Monday, July 12, 2004

Working in a flaming pit of garbage as glass chard toting monkeys threaten you, and villagers laugh at you

Wow. That has to be the longest title for ANYTHING since Lara Croft: Tomb Raider: Cradle of Life. Really. Plus, it is not really a catchy title. I would probably have skipped it myself, except for the monkeys.

I love monkeys. I am not sure why. My dream is to one day have a monkey that FOLLOWS me around wearing identical clothes. He would also play the fiddle and we would have a hoe down nightly (I would play the jug, of course.)

Monkeys are funny, and so is garbage.

Think about it. Movies like Garbage Pail Kids and The Garbage Picking Field Goal Kicking Philadelphia Phenomenon are considered by virtually every film historian as 'the FUNNIEST movies ever made.'

Plus, what would be funnier than dumping garbage on someone. Nickelodeon has founded an ENTIRE network out of this philosophy. Garbage, like monkeys, is FUNNY.

This brings me to the title. I once saw a man who was working in a flaming pit of garbage as glass chard toting monkeys threatened, and villagers laughed at him.

I was watching TV and I flipped past PBS. They were showing monkeys playing in a pit of garbage. I had to watch. Then one of the monkeys grabbed a piece of broken glass. The narrator explained that monkeys would search for things in the trash to play with or to use as a tool.


At first the monkey was AMAZED by the glass. He held the chard up to his face and admired his reflection. He HOWLED with glee. Soon other monkeys gathered around. After finding the magic of the chard of glass they dug through the trash and found their own chard. There, in the pit of garbage, several monkeys admired themselves in a chard of glass. Suddenly, the number of monkeys OUTNUMBERED the pieces of glass.
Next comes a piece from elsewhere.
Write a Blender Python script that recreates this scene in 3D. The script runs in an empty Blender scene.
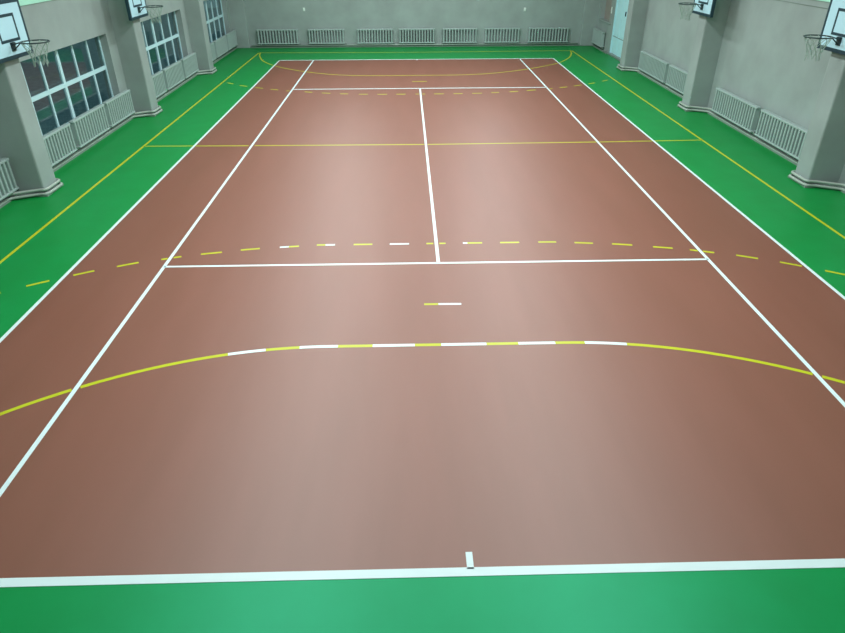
import bpy, bmesh, math, random
from mathutils import Vector, Matrix
random.seed(7)
S = bpy.context.scene
COL = S.collection

# ------------------------------------------------------------------ materials
def srgb(r, g, b):
    def f(c):
        c /= 255.0
        return c / 12.92 if c <= 0.04045 else ((c + 0.055) / 1.055) ** 2.4
    return (f(r), f(g), f(b), 1)

def mat(name, rgb, rough=0.5, var=0.0, scale=4.0, bump=0.0, bscale=60.0, spec=0.5, metal=0.0,
        rgb2=None, stretch=(1, 1, 1), coat=0.0, coat_rough=0.3):
    m = bpy.data.materials.new(name)
    m.use_nodes = True
    nt = m.node_tree
    b = nt.nodes['Principled BSDF']
    b.inputs['Roughness'].default_value = rough
    b.inputs['Specular IOR Level'].default_value = spec
    b.inputs['Metallic'].default_value = metal
    b.inputs['Coat Weight'].default_value = coat
    b.inputs['Coat Roughness'].default_value = coat_rough
    tc = nt.nodes.new('ShaderNodeTexCoord')
    mp = nt.nodes.new('ShaderNodeMapping')
    mp.inputs['Scale'].default_value = stretch
    nt.links.new(tc.outputs['Object'], mp.inputs['Vector'])
    n = nt.nodes.new('ShaderNodeTexNoise')
    n.inputs['Scale'].default_value = scale
    n.inputs['Detail'].default_value = 5
    nt.links.new(mp.outputs['Vector'], n.inputs['Vector'])
    cr = nt.nodes.new('ShaderNodeValToRGB')
    c1 = srgb(*rgb)
    if rgb2:
        c2 = srgb(*rgb2)
    else:
        c2 = tuple(min(1, v * (1 + var)) for v in c1[:3]) + (1,)
        c1 = tuple(v * (1 - var) for v in c1[:3]) + (1,)
    cr.color_ramp.elements[0].position = 0.3
    cr.color_ramp.elements[1].position = 0.7
    cr.color_ramp.elements[0].color = c1
    cr.color_ramp.elements[1].color = c2
    nt.links.new(n.outputs['Fac'], cr.inputs['Fac'])
    nt.links.new(cr.outputs['Color'], b.inputs['Base Color'])
    if bump:
        n2 = nt.nodes.new('ShaderNodeTexNoise')
        n2.inputs['Scale'].default_value = bscale
        n2.inputs['Detail'].default_value = 3
        nt.links.new(tc.outputs['Object'], n2.inputs['Vector'])
        bp = nt.nodes.new('ShaderNodeBump')
        bp.inputs['Strength'].default_value = bump
        bp.inputs['Distance'].default_value = 0.004
        nt.links.new(n2.outputs['Fac'], bp.inputs['Height'])
        nt.links.new(bp.outputs['Normal'], b.inputs['Normal'])
    return m

M = {}
M['green'] = mat('green_rubber', (0, 126, 42), 0.48, rgb2=(0, 133, 52), scale=2.0, bump=0.15, bscale=150, spec=1.0)
M['green'].node_tree.nodes['Principled BSDF'].inputs['Specular Tint'].default_value = (0.2, 1.0, 0.85, 1)
M['red'] = mat('terracotta_rubber', (118, 62, 42), 0.5, rgb2=(124, 67, 49), scale=1.2, bump=0.15, bscale=150,
               spec=1.0, stretch=(2.0, 0.3, 1))
M['white_line'] = mat('white_line_paint', (214, 232, 236), 0.45, var=0.02)
M['yellow_line'] = mat('yellow_line_paint', (184, 188, 14), 0.45, var=0.03)
M['wall'] = mat('grey_wall_paint', (140, 150, 148), 0.7, rgb2=(152, 164, 162), scale=1.3, bump=0.35, bscale=25, spec=0.25)
M['mint'] = mat('mint_wall_paint', (168, 222, 202), 0.6, var=0.03)
M['ceiling'] = mat('white_ceiling_paint', (225, 228, 224), 0.8, var=0.02)
M['radiator'] = mat('grey_radiator_enamel', (156, 172, 170), 0.4, var=0.04)
M['pipe'] = mat('grey_pipe_enamel', (158, 168, 160), 0.4, var=0.05)
M['base'] = mat('grey_baseboard_paint', (118, 132, 124), 0.6, var=0.06)
M['frame'] = mat('white_window_frame', (190, 222, 230), 0.4, var=0.02)
M['door'] = mat('pale_blue_door_paint', (186, 230, 240), 0.4, var=0.04)
M['board'] = mat('pale_board_laminate', (180, 217, 230), 0.35, var=0.02)
M['navy'] = mat('dark_navy_paint', (20, 52, 64), 0.45, var=0.1)
M['steel'] = mat('dark_steel', (40, 58, 62), 0.4, var=0.1, metal=0.3)
M['net'] = mat('pale_net_cord', (150, 170, 160), 0.8, var=0.1)
M['socket'] = mat('white_plastic', (225, 235, 230), 0.4, var=0.02)
M['niche'] = mat('taupe_panel_paint', (150, 142, 136), 0.6, var=0.05)
M['night'] = mat('dark_yard_ground', (140, 162, 168), 0.9, var=0.2)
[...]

Soon, monkeys were fighting, swinging their shards of glass at each other like the Jets and the... uh whatever gang Travolta was in in Grease (or West Side Story, I have trouble separating one 'singing thug' movie from the next.)
The narrator then explained that the local villagers enjoyed watching the monkeys (no, not Davey Jones), and who could blame them. How many can say that they have witnessed a full on monkey war that did not involve Roddy McDowell or Marky Mark?

Suddenly, due to the heat the garbage BURSTS into flames. Yes, not a big inferno, but smaller fires caused (said the narrator) by the reflection of the sun rays off the glass shards. The light would hit some flammable liquid an bam! We have FIRE.
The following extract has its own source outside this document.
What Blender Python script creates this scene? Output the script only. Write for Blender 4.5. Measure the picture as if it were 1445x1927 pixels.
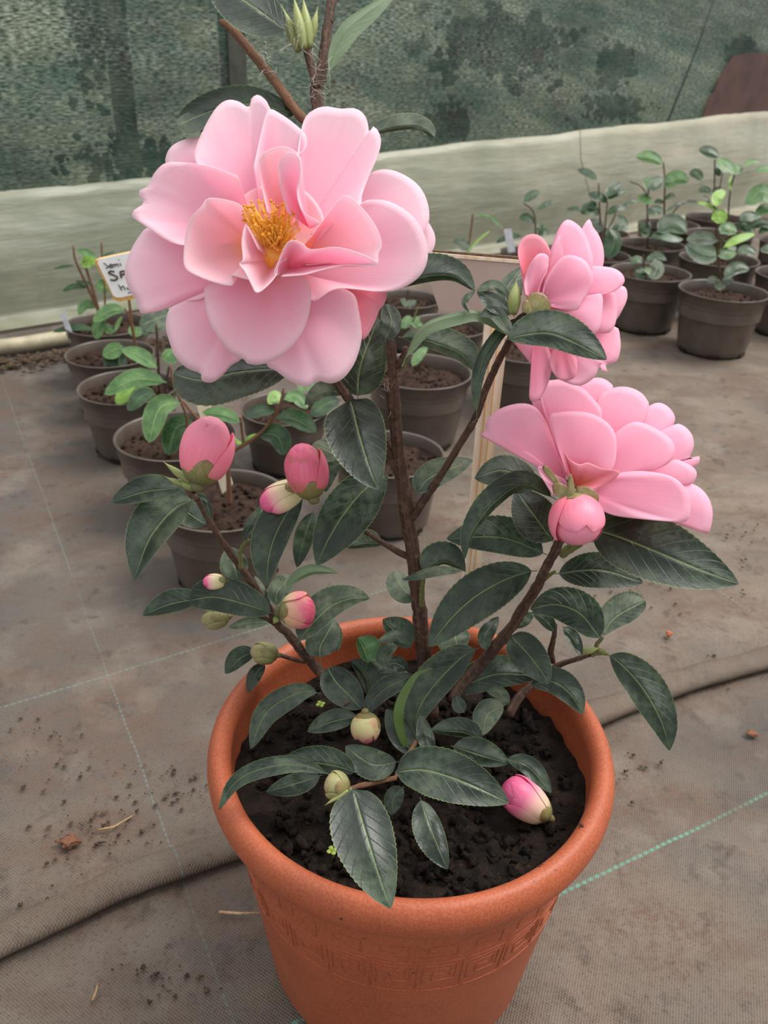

This didn't stop the monkeys, they kept battling. Nor, were the villagers phased by the fire. They sat there at the fence pointing and laughing.


A young man, probably in his 20's stood in the pit of flaming garage with a shovel. He was shoveling garbage on top of the flames, presumably to put the fire out.


How much could they possibly pay him? How could this be worthwhile?

I thought I had bad jobs, but NONE topped this. What was your worst job?


  1. I can't believe ALL those monkeys surrounded by fire and NOT ONE (let me repeat) NOT ONE, decided to use that fire to light a cigeratte. All that stress of fighting other monkeys and looking for shards of glass and none of them decided to light up and enjoy a relaxing smoke break? I am stunned. Those monkeys worked hard!! Villagers were laughing at them!! That's got to be stressful. Not one of them found a carton of Kools or Lucky Strikes in garbage? None of them found a cigar or a pipe?

    There is nothing, I repeat, nothing funnier in this world than a monkey smoking. Yes, monkeys are funny, but give a monkey a cigeratte and only two words can describe the situation: "Hi" and "liarous". No other words will do. Few things can cheer a person up on a bad day quite like monkeys smoking. I dare anyone reading this blog to picture a monkey smoking without laughing. Try it! It's impossible. A smoking monkey is truly one of the most wonderous sights in the worlds.

    I still can't believe not a single monkey decided to chill out and enjoy the feeling of nicotine running through thier viens. Perhaps that's why they started fighting--they were having a nicotine fit.

  2. You know what would be AWESOME??? If Evel Knievel jumped over the flaming pits of garbage, while villagers laughed and monkeys fought. Perhaps, Knievel could jump from a distance that would enable him to also jump over the villagers, too. And then Cookie Monster would eat his hubcaps. Oh man, that would be SWEEEEETTTTTT!!!!

  3. Freeze, good point about the monkey with the cigarette. The only thing funnier is a monkey with a pipe.

  4. There is something funnier than a monkey with a pipe: a monkey with a BUBBLE PIPE!

  5. I once worked at Blockbuster. I am pretty sure I hated it, but I have repressed all memory of it.

  6. My worst job was as a newspaper boy. NO ONE EVER PAID ME! I also have never been a good early riser.